A new auth prompt has started popping up in the past few days (see title) (Ubuntu 18.04). This happens about half the time, anecdotally, when rebooting from the login screen without having logged in.
Thanks to this discussion, I was able to figure out that the relevant action, org.freedesktop.login1.reboot-ignore-inhibit, is configured in /usr/share/polkit-1/actions/org.freedesktop.login1.policy (the link specifies a different file, but it's from 2011, so no surprise, things have changed). I think, given that, I can disable this action.

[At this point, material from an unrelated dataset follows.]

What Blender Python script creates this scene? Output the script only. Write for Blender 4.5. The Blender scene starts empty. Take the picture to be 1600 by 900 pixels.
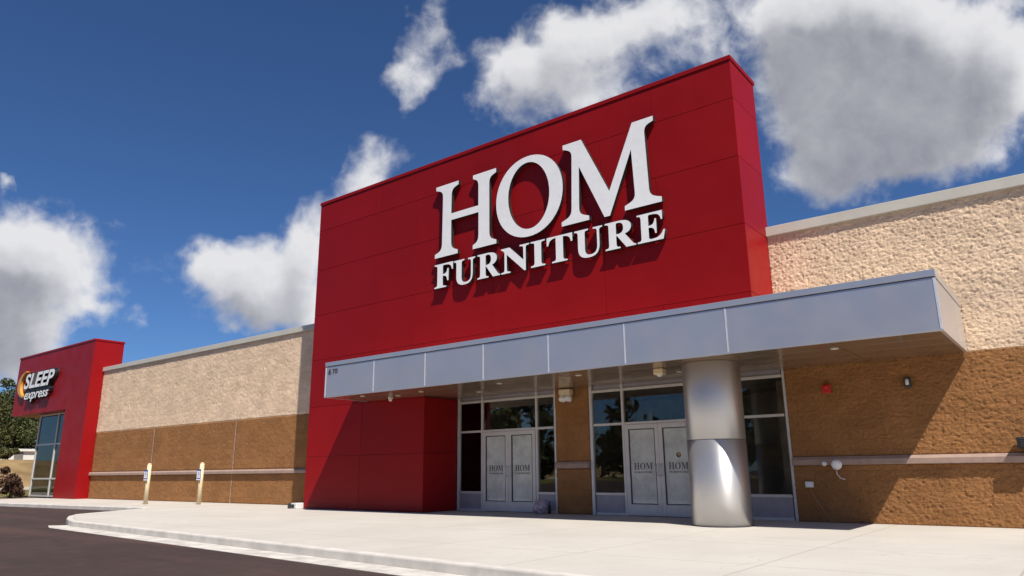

However, what I'd really like to do is find out which application is asking to inhibit rebooting and why. I imagine at least the "which" part can be answered via journalctl, but I don't know what to look for. Can anyone point me in the right direction?
EDIT: Using WinEunuuchs2Unix's answer, I was able to find lines like the following in journalctl:
... Operator of unix-session:c2 successfully authenticated as unix-user:randy to gain TEMPORARY authorization for action org.freedesktop.login1.reboot-ignore-inhibit for system-bus-name::1.40 [/usr/lib/gnome-session/gnome-session-binary --autostart /usr/share/gdm/greeter/autostart] (owned by unix-user:gdm)
So I guess gdm is the culprit. However, I'm still not sure why this is happening. I'll emphasize again that I was not logged in when the inhibitor was triggered.